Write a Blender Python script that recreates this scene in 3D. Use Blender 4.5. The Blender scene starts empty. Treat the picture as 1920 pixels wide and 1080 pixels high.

...

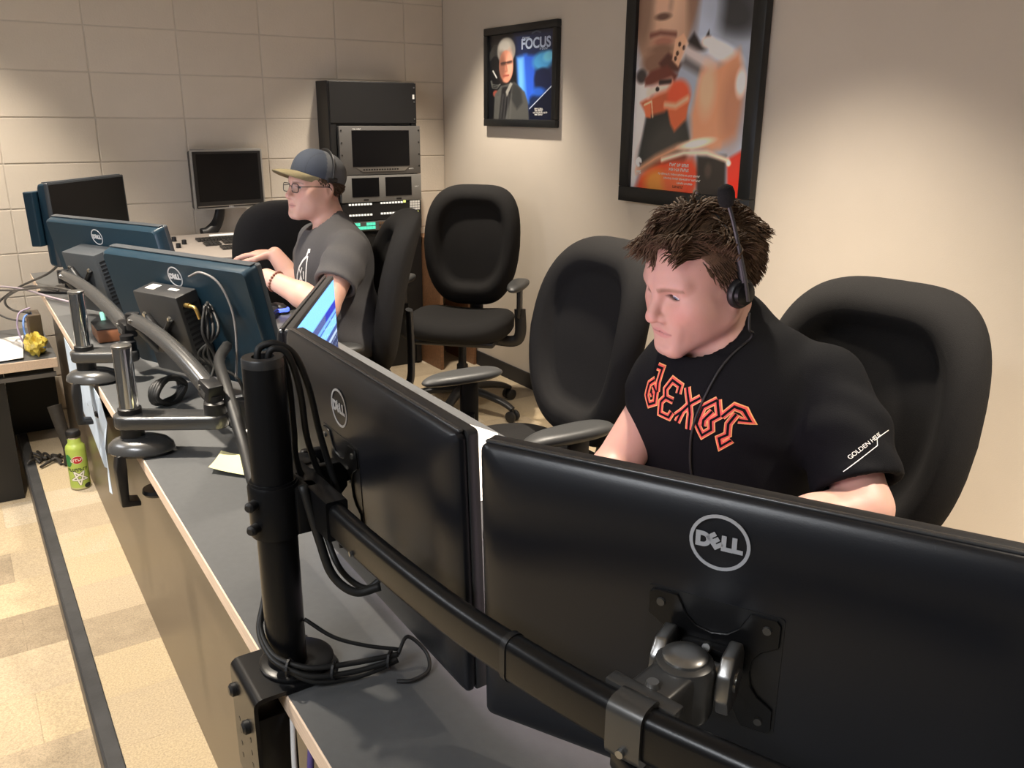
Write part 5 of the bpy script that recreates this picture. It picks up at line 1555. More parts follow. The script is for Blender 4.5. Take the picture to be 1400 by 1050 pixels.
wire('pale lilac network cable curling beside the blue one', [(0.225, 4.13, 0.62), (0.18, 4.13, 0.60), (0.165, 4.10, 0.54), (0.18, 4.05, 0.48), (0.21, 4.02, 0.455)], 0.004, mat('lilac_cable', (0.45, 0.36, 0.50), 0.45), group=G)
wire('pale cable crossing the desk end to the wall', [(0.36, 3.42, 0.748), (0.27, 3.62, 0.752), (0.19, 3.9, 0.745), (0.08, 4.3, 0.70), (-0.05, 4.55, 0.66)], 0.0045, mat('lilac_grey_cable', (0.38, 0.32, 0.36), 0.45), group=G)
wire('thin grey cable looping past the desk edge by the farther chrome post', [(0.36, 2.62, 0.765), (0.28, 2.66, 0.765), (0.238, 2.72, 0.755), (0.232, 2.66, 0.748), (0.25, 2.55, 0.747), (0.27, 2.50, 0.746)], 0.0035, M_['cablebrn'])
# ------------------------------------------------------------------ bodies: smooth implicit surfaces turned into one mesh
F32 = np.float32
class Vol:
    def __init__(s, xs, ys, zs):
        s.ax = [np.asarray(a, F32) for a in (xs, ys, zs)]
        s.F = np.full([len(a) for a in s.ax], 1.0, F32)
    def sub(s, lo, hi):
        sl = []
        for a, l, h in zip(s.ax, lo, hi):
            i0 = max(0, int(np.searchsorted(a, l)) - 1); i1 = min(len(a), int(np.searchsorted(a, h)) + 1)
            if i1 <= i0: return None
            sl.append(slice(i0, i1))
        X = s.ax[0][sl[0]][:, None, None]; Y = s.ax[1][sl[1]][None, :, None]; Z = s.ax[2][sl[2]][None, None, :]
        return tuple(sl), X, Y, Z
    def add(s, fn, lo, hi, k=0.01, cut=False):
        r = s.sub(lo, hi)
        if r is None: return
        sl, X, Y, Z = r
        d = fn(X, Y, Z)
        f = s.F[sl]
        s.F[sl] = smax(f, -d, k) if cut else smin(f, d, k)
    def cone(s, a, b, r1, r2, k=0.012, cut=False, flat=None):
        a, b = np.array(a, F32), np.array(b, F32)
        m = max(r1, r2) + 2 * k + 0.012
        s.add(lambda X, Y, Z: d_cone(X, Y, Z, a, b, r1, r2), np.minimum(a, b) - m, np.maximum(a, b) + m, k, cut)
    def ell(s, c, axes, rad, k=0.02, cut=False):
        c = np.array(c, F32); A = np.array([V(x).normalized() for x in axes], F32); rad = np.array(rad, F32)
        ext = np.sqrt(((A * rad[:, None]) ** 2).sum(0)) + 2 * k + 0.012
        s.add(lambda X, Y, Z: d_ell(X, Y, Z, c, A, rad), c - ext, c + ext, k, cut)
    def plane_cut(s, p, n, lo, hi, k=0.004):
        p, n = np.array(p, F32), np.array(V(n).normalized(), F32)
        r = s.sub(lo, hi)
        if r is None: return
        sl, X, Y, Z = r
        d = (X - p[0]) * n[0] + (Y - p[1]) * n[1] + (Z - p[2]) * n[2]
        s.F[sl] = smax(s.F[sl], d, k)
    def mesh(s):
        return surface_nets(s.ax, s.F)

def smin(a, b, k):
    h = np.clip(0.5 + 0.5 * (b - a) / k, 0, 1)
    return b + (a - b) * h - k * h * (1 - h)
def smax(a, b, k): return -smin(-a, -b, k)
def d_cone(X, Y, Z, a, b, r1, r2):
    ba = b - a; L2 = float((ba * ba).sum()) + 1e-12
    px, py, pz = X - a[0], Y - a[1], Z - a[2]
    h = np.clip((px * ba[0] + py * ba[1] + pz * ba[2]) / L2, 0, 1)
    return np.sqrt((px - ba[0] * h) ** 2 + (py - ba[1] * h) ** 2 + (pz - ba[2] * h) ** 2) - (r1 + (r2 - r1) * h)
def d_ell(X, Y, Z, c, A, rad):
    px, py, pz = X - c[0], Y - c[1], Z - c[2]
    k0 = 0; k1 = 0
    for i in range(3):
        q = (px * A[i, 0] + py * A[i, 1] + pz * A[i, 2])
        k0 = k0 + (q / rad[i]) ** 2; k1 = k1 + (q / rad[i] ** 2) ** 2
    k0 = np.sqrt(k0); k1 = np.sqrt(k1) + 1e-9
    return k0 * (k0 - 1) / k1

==

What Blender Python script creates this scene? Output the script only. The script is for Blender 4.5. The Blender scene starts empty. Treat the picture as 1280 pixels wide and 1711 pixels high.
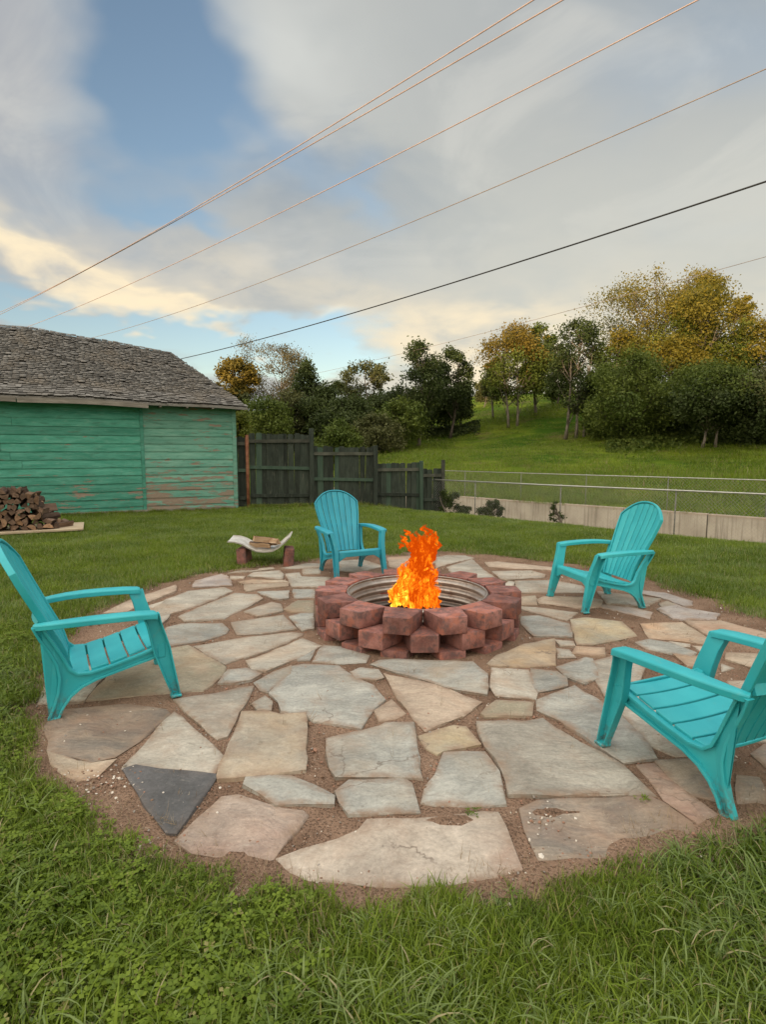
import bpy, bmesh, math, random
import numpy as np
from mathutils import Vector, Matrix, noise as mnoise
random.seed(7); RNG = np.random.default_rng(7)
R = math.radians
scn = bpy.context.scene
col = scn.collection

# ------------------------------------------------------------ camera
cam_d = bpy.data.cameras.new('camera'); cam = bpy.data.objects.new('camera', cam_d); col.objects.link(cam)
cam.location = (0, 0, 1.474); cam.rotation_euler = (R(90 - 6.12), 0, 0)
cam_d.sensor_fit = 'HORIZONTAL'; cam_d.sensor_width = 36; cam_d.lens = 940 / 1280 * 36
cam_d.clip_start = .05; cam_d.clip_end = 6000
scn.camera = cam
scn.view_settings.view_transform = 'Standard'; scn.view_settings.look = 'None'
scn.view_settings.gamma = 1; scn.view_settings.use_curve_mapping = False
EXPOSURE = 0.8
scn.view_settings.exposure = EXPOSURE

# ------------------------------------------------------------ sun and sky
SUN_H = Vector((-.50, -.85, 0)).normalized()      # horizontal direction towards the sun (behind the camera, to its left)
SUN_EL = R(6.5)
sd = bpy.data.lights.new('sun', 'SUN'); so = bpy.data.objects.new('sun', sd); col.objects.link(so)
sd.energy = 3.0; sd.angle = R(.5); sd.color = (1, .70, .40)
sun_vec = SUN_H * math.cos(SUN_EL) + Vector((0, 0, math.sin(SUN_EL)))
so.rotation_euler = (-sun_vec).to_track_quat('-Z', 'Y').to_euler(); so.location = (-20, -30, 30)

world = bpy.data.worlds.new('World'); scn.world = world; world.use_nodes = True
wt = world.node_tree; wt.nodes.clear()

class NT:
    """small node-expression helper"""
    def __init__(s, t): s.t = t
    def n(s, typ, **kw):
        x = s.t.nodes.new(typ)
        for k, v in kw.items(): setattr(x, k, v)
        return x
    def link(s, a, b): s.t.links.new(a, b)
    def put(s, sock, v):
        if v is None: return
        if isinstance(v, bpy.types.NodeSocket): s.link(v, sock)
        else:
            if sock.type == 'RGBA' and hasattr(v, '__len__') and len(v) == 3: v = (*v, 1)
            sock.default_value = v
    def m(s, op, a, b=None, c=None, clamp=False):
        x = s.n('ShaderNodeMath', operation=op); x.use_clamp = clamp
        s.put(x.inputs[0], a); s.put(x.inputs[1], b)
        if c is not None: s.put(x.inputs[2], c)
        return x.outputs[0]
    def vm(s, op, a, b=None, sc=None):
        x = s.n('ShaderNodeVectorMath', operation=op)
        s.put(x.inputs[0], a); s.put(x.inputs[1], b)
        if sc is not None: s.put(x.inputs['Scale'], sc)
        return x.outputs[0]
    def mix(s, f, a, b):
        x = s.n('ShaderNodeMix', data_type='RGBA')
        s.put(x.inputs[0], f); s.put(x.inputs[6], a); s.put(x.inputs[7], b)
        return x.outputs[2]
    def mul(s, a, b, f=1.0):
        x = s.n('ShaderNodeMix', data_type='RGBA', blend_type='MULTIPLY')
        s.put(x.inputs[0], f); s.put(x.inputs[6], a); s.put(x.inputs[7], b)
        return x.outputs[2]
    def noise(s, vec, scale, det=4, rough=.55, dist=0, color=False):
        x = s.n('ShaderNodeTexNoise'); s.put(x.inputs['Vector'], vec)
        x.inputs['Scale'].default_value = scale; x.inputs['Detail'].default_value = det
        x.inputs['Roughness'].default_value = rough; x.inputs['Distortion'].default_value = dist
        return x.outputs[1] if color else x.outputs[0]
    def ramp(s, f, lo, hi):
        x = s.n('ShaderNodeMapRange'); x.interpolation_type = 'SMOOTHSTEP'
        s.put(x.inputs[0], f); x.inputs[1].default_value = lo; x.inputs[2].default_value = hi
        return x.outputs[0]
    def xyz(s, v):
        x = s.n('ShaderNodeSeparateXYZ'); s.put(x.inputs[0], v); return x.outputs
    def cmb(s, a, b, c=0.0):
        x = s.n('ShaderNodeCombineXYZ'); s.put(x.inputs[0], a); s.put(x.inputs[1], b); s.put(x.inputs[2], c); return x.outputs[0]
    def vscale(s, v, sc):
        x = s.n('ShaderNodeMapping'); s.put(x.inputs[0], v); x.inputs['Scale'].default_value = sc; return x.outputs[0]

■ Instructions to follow
Pull out every line above that holds the word "Blender".

■ The reply
Write a Blender Python script that recreates this scene in 3D. Use Blender 4.5. The Blender scene starts empty. Treat the picture as 1920 pixels wide and 1080 pixels high.
Write part 5 of the bpy script that recreates this picture. It picks up at line 1555. More parts follow. The script is for Blender 4.5. Take the picture to be 1400 by 1050 pixels.
What Blender Python script creates this scene? Output the script only. The script is for Blender 4.5. The Blender scene starts empty. Treat the picture as 1280 pixels wide and 1711 pixels high.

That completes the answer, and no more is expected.